En même temps que le président de la République, les dernières élections ont permis de mettre en place un Parlement pluraliste, ce qui devrait permettre d’engager un vrai débat politique. Il y a quatre ans, l’opposition, mécontente du déroulement du scrutin présidentiel du 3 novembre 1992, avait boudé les législatives… La justice et la presse ont gagné en vitalité. Les juges assument davantage leurs responsabilités : ils n’ont pas hésité à ouvrir des enquêtes contre plusieurs collaborateurs du président, soupçonnés de fraude. Le monopole du secteur public dans l’audiovisuel a pris fin et de nombreux journaux ont été créés. Dynamiques et bien informés – dans la tradition de la presse anglophone -, ils ne répugnent hélas pas toujours aux attaques personnelles.

Autre symbole de la montée en puissance du Ghana : l’état de grâce que connaît actuellement sa diplomatie. L’élection, à la fin de décembre, de Kofi Annan, un fils du pays, au poste de secrétaire général de l’ONU, en est l’illustration. Si chacun reconnaît les mérites du successeur de Boutros Boutros Ghali, rares sont ceux qui savent l’action efficace menée, pendant la campagne électorale onusienne, par le calme Dr Obed Assamoah, ministre des Affaires étrangères, et par son adjoint, le très compétent Dr Mohamed Ibn Chambas, que ses compatriotes ont d’ailleurs désigné, dans un sondage, « meilleur ministre de l’année 1996 ». Le président Rawlings n’a pas non plus ménagé ses efforts pour mobiliser ses pairs africains, notamment l’Ivoirien Henri Konan Bédié et le Sénégalais Abdou Diouf, derrière la candidature d’Annan.

J.J. s’est assagi. Il n’hésite pas à corriger les textes dans lesquels ses collaborateurs tentent de le mettre en vedette. « Il faut, leur dit-il, reconnaître les mérites des autres. » Bon élève de l’ajustement structurel et promoteur d’une démocratie à qui l’on peut reprocher sa coloration kaki mais dont les progrès sont réels, le Ghana revient de loin. Il n’est pourtant pas définitivement sorti du tunnel, Rawlings en est le premier conscient. Les défis qu’il va devoir affronter : la réduction du chômage dans les villes, la poursuite du développement rural, la lutte contre l’inflation et, surtout, contre la pauvreté, que les bons résultats macro-économiques n’ont pas fait disparaître.

Jeune Afrique : Vous avez pris le pouvoir par les armes à deux reprises, en 1979 et 1981. Depuis 1992, vous le détenez par la grâce des urnes.

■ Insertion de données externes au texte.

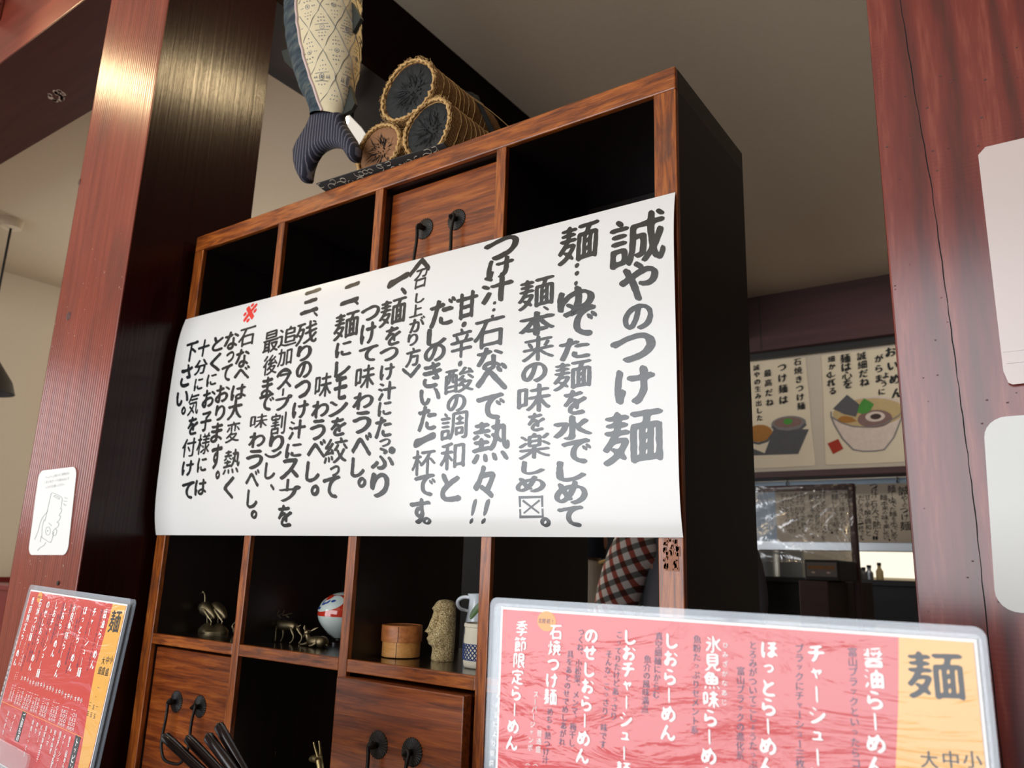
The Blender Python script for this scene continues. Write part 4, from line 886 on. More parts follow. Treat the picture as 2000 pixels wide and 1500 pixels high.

Seriez-vous devenu un pilier de l’establishment ?

Jerry John Rawlings : Je ne sais quoi vous dire ! [Rires] Le fusil et le bulletin de vote se complètent.

Qu’entendez-vous par là ?

Nous ne sommes pas intervenus militairement, en 1979 et en 1981, par goût du pouvoir. C’est la détérioration du climat socio-économique qui a conduit les militaires, au Ghana et ailleurs, à s’impliquer dans le jeu politique. Et ces interventions, je le regrette, continueront tant que les gouvernements ne parviendront pas à moraliser la gestion des affaires publiques. Il doivent être les premiers à respecter les lois. Comme on le dit en Afrique : le poisson pourrit d’abord par la tête !

L’intégrité est donc un critère déterminant de la bonne gestion d’un pays.